美味しいものを並べていればお客様が来るという時代は終わった
この15年もの間に、ベーカリーは多様な進化を遂げてきた。規模の大小や立地、コンセプトやターゲットも様々で、お客様の幅広いニーズに応えるベーカリーが増えてきた。ただ単に「新しさ」「おいしさ」「おしゃれ」といったキーワードだけでは、お客様はもはや振り向いてはくれなくなった。
成功するために一番大切なのは、お客様の目線で常に考えているかどうか。ベーカリー業界は、まだまだ自分のこだわりを優先して、お客様のニーズをないがしろにしているところが少なくない。例えば、ランチタイムに惣菜パンではなく、ライ麦主体のドイツの食事パンを焼いているようなベーカリーが未だにある。
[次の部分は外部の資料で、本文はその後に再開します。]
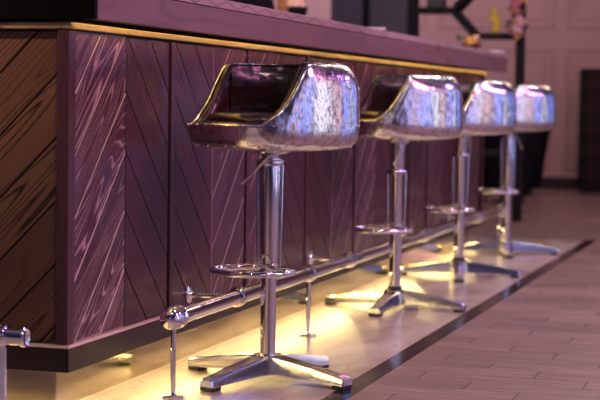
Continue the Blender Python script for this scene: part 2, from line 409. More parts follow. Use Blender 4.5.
link('zigzag_inlay', tl2(bm), M['groove'], ct)
link('light_strip', tl2(boxbm(CX - .048, CX - .038, CY0 + .03, CY1 - .05, 1.0685, 1.0735)), M['led_top'], ct, smooth=False)['label'] = 'glowing warm yellow light strip under the countertop'

# ------------------------------------------------------------------ foot rail
RZ = .229; RX = -1.705
rail = empty('foot_rail', (RX, 7.0, 0), 'long polished chrome foot rail along the front of the bar', 'foot rail')
def tr(bm): bmesh.ops.translate(bm, vec=(-RX, -7.0, 0), verts=bm.verts); return bm
link('rail_tube', tr(tubebm([(RX, 4.38, RZ), (RX, 9.75, RZ)], .0245, 32)), M['chrome'], rail)
prof = [(0, -.036), (.014, -.034), (.024, -.028), (.031, -.016), (.034, 0), (.034, .022), (.031, .026), (.031, .032), (.034, .036), (.034, .044), (.027, .050)]
link('end_cap', tr(lathebm(prof, 40, axis_y((RX, 4.365, RZ)))), M['chrome'], rail)
link('end_cap', tr(lathebm([(r, -z) for r, z in prof], 40, axis_y((RX, 9.76, RZ)))), M['chrome'], rail)
cprof = [(.025, -.017), (.029, -.0165), (.029, -.006), (.0325, -.005), (.0325, .005), (.029, .006), (.029, .0165), (.025, .017)]
def post(y, first=False):
    p = link('post', tr(tubebm([(RX, y, .004), (RX, y, RZ - .02)], .0075, 20)), M['chrome'], rail)
    f = link('floor_flange', tr(lathebm([(.034, 0.0006), (.034, .003), (.030, .006), (.012, .007), (.009, .014)], 32, Matrix.Translation((RX, y, 0)))), M['chrome'], p)
    if not first: link('collar', tr(lathebm(cprof, 36, axis_y((RX, y, RZ)))), M['chrome'], rail)
for i, y in enumerate((4.376, 5.73, 7.08, 8.43, 9.72)): post(y, i in (0, 4))
for y in (4.93, 6.30, 7.65, 9.0):
    a = link('wall_arm', tr(tubebm([(-1.871, y, RZ), (RX, y, RZ)], .0085, 20)), M['chrome'], rail)
    link('wall_flange', tr(lathebm([(.028, 0), (.028, .004), (.024, .007), (.012, .009), (.0095, .016)], 32, Matrix.Translation((-1.8705, y, RZ)) @ Matrix.Rotation(PI/2, 4, 'Y'))), M['chrome'], a)
    link('collar', tr(lathebm(cprof, 36, axis_y((RX, y, RZ)))), M['chrome'], rail)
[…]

パン職人から独立すると、つい自分の経験の中だけでパン作りを完結させてしまいがちである。また、パン作りは得意でもパンの食べ方を知らない人が意外と多い。一生懸命パンを作っている人こそ、もっとパンを食べて、美味しい食べ方を研究してほしい。
成功するためのココロに刺さる教訓
①「売れるベーカリー」をゴールにしてはいけない「なぜベーカリーをしたいのか?」をよく考え、その軸からぶれない店作りが何より大切。そして、身の丈にあった規模からスタートさせていくのが鉄則である。儲けたいだけなら、もっと手軽に始められるものが他にもある。
②個人店こそマーケティングすべし
まずは商圏の人口分布を調べる。どのような人たちが多いのか、他にどんな店があるのか。自分のやりたいことと現実にできることに折り合いをつけていく中で、店の方向性が明確になり独自のスタイルが生まれる。
③本気の店作り、開業資金は最低一千万円
PRで一番効果的なのは、店のファサード、外観、内装に地域の人の心に残るようなデザイン性を持たせ、店舗そのものをPRに活用すること。つまり、店の外観と内装にはある程度の投資が必要である。
④ベーカリーは見た目が勝負
身なりや店全体を清潔に保つ、クリンリネスは鉄則。繁盛していない店は、エアコンのフィルターや窓ガラスが汚い。レジ周りがごちゃごちゃしている。
⑤「こんなパンを待っていた」は信じない
全体の売上に対し、上位70%を占める商品をA、71〜90%にあたる商品をB、残り10%をCとしてみる。Aの中でも1商品だけが極端に売れている場合は、お客様に早々に飽きられてしまう可能性があるので注意が必要。それらの中で2〜3品がヒットするような商品開発を行う。C商品は容赦なく改廃していく。このC商品にも「こんなパンを待っていた」と言ってくださるお客様は必ずいるがデータに従う。
⑥職人ではなく「食人」であれ
食べることにお金を費やすことが何より勉強になる。外食するときは、経営者としての目線、客としての目線、その両方を持って店に行く。職人としての作る腕も大切だが、食べる人としての感性を磨き続けることの方が重要である。
⑦いつ来ても焼きたてパンがある
ベーカリーでの感動体験を作る要素は「いつも焼きたてパンがあること」。営業時間中はオーブンをフル回転させ、店頭には常に何らかの焼きたてパンがあるようにする。つまり、一度に焼くパンの量をあえて減らし、オーブンの回転率を上げる。
⑧五感に響くワクワク感
作り手の動きを見せることで、ワクワク感の演出につなげる。視覚、嗅覚、聴覚のすべてに訴えかけ、お客様を巻き込んで臨場感ある売り場を作る。
⑨買いたくなるディスプレイ
パンを立体的、魅力的に見せていくのがコツ。パンを色々な角度からライトアップしたり、ディスプレイに高低差や奥行きを持たせたりする。
⑩やさしさが基本にある接客
どんな時でもお客様への感謝の気持ちだけは忘れない。「人へのやさしさ」が根本にあれば、良いサービスが自然とできるようになる。